Results from several model experiments in LBM further confirm the distinct teleconnection behavior induced by different precipitation patterns. For EP–type precipitation mode, the influence of negative precipitation anomalies over the WP on the teleconnection is opposite to that of positive precipitation anomalies over the EP. Hence, the teleconnection pattern jointly contributed by them is weak and insignificant. In contrast, the model response to the CP–type precipitation mode greatly resembles the observational teleconnection pattern, with anticyclonic anomalies over the subtropical CP, cyclonic circulation over the central North Pacific, anticyclonic over the Arctic Sea and cyclonic circulation over the North Atlantic. In particular, the contribution of the comma–shaped precipitation anomalies over the CP is dominant. As a result, the model results by LBM proved that the EP–type precipitation mode cannot induce significant teleconnection pattern, while the CP–type precipitation mode could excite an apparent poleward–propagating teleconnection pattern due to its specific location and spatial distribution of negative/positive precipitation anomalies. Experiments decided to inspect the sensibility to the basic state suggested that the change in the spring basic flow before and after 1998 plays a minor role in inducing extratropical teleconnection compared with the tropical precipitation forcing.
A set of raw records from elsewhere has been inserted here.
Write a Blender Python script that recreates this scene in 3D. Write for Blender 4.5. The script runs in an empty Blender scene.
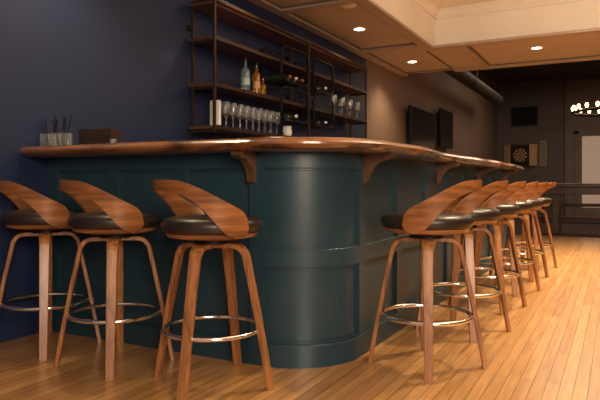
import bpy, bmesh, math, random
from mathutils import Vector, Matrix
random.seed(4)
C=bpy.context.scene.collection
rad=math.radians

# ---------------------------------------------------------------- materials
def newmat(name):
    m=bpy.data.materials.new(name); m.use_nodes=True
    nt=m.node_tree; b=nt.nodes.get("Principled BSDF")
    return m,nt,b
def plain(name,col,rough=.5,metal=0,noise=.12,scale=6,bump=0,coat=0,spec=.5):
    m,nt,b=newmat(name)
    tc=nt.nodes.new("ShaderNodeTexCoord"); n=nt.nodes.new("ShaderNodeTexNoise")
    n.inputs["Scale"].default_value=scale; n.inputs["Detail"].default_value=4
    nt.links.new(tc.outputs["Object"],n.inputs["Vector"])
    r=nt.nodes.new("ShaderNodeValToRGB")
    r.color_ramp.elements[0].position=.3; r.color_ramp.elements[1].position=.7
    r.color_ramp.elements[0].color=[c*(1-noise) for c in col]+[1]
    r.color_ramp.elements[1].color=[min(1,c*(1+noise)) for c in col]+[1]
    nt.links.new(n.outputs["Fac"],r.inputs["Fac"]); nt.links.new(r.outputs["Color"],b.inputs["Base Color"])
    b.inputs["Roughness"].default_value=rough; b.inputs["Metallic"].default_value=metal
    b.inputs["Coat Weight"].default_value=coat; b.inputs["Specular IOR Level"].default_value=spec
    if bump:
        bp=nt.nodes.new("ShaderNodeBump"); bp.inputs["Strength"].default_value=bump; bp.inputs["Distance"].default_value=.002
        n2=nt.nodes.new("ShaderNodeTexNoise"); n2.inputs["Scale"].default_value=scale*25
        nt.links.new(tc.outputs["Object"],n2.inputs["Vector"])
        nt.links.new(n2.outputs["Fac"],bp.inputs["Height"]); nt.links.new(bp.outputs["Normal"],b.inputs["Normal"])
    return m
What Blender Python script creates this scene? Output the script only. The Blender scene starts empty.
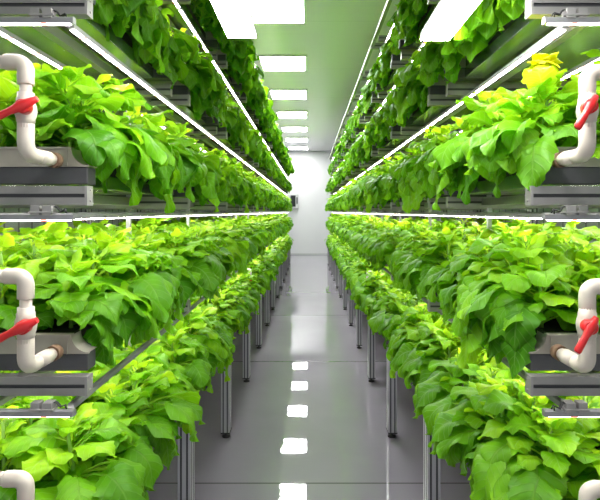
import bpy, bmesh, math, random
import numpy as np
from mathutils import Vector, Matrix

random.seed(7)
RNG = np.random.default_rng(7)
C = bpy.context.scene.collection
SC = bpy.context.scene

# ------------------------------------------------------------------ dimensions (metres; x across, y along the aisle, z up)
CAM_H = 1.60
FPX = 500.0
Y0 = 1.37            # near face of the first bay
PITCH = 1.16         # bay length
NBAY = 12
TIER_Z = [0.573, 1.096, 1.619, 2.142, 2.665]   # underside of each shelf's cross beam
TOP_Z = 3.188
BEAM_H = 0.052
XI, XO = 0.614, 1.58  # inner and outer edge of the racks
WALL_Y = 18.8
CEIL = 3.89
SIDES = {-1: 'left', 1: 'right'}
ORD = ['first', 'second', 'third', 'fourth', 'fifth', 'sixth', 'seventh', 'eighth', 'ninth', 'tenth', 'eleventh', 'twelfth',
       'thirteenth', 'fourteenth', 'fifteenth', 'sixteenth', 'seventeenth', 'eighteenth', 'nineteenth', 'twentieth']
TENS = {20: 'twenty', 30: 'thirty', 40: 'forty', 50: 'fifty'}
TENTH = {30: 'thirtieth', 40: 'fortieth', 50: 'fiftieth', 60: 'sixtieth'}
def ordw(n):
    if n <= 20: return ORD[n - 1]
    t = n // 10 * 10
    return TENTH[t] if n % 10 == 0 else TENS[t] + '-' + ORD[n % 10 - 1]
SHELF = ['bottom shelf', 'second shelf up', 'third shelf up', 'fourth shelf up', 'top shelf', 'uppermost frame']

# ------------------------------------------------------------------ materials
def mat(name, col, rough=0.5, metal=0.0, spec=0.5, emit=None, estr=0.0, noise=0.0, nscale=20.0, bump=0.0):
    m = bpy.data.materials.new(name); m.use_nodes = True
    nt = m.node_tree; b = nt.nodes['Principled BSDF']
    b.inputs['Roughness'].default_value = rough
    b.inputs['Metallic'].default_value = metal
    b.inputs['Specular IOR Level'].default_value = spec
    b.inputs['Base Color'].default_value = (*col, 1)
    if emit:
        b.inputs['Emission Color'].default_value = (*emit, 1)
        b.inputs['Emission Strength'].default_value = estr
    if noise or bump:
        tc = nt.nodes.new('ShaderNodeTexCoord')
        n = nt.nodes.new('ShaderNodeTexNoise'); n.inputs['Scale'].default_value = nscale; n.inputs['Detail'].default_value = 5
        nt.links.new(tc.outputs['Object'], n.inputs['Vector'])
        if noise:
            mx = nt.nodes.new('ShaderNodeMix'); mx.data_type = 'RGBA'
            mx.inputs[6].default_value = (*[c * (1 - noise) for c in col], 1)
            mx.inputs[7].default_value = (*[min(1, c * (1 + noise)) for c in col], 1)
            nt.links.new(n.outputs['Fac'], mx.inputs[0]); nt.links.new(mx.outputs[2], b.inputs['Base Color'])
        if bump:
            bp = nt.nodes.new('ShaderNodeBump'); bp.inputs['Strength'].default_value = bump; bp.inputs['Distance'].default_value = 0.01
            nt.links.new(n.outputs['Fac'], bp.inputs['Height']); nt.links.new(bp.outputs['Normal'], b.inputs['Normal'])
    return m

def math_node(nt, op, a, b=None, c=None):
    n = nt.nodes.new('ShaderNodeMath'); n.operation = op
    for i, v in enumerate((a, b, c)):
        if v is None: continue
        if isinstance(v, (int, float)): n.inputs[i].default_value = v
        else: nt.links.new(v, n.inputs[i])
    return n.outputs[0]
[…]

To summarize, the interdecadal change in the precipitation anomaly mode in spring over the tropical Pacific could exert tremendous impacts on the extratropical teleconnection variability. However, there are still subtle differences between the model simulations and observational results. For instance, the observational anomalous cyclonic circulation over the central North Pacific is stronger and the anticyclonic circulation over the western Canada shifts more southeastward than the model’s responses (Figs. 4d and 9f). These differences at mid–high latitudes between model results and observations might be attributed to the lack of transient eddy feedback in LBM. Hence, the role of transient eddy activity in heating–inducing teleconnection patterns needs further examination in the future work.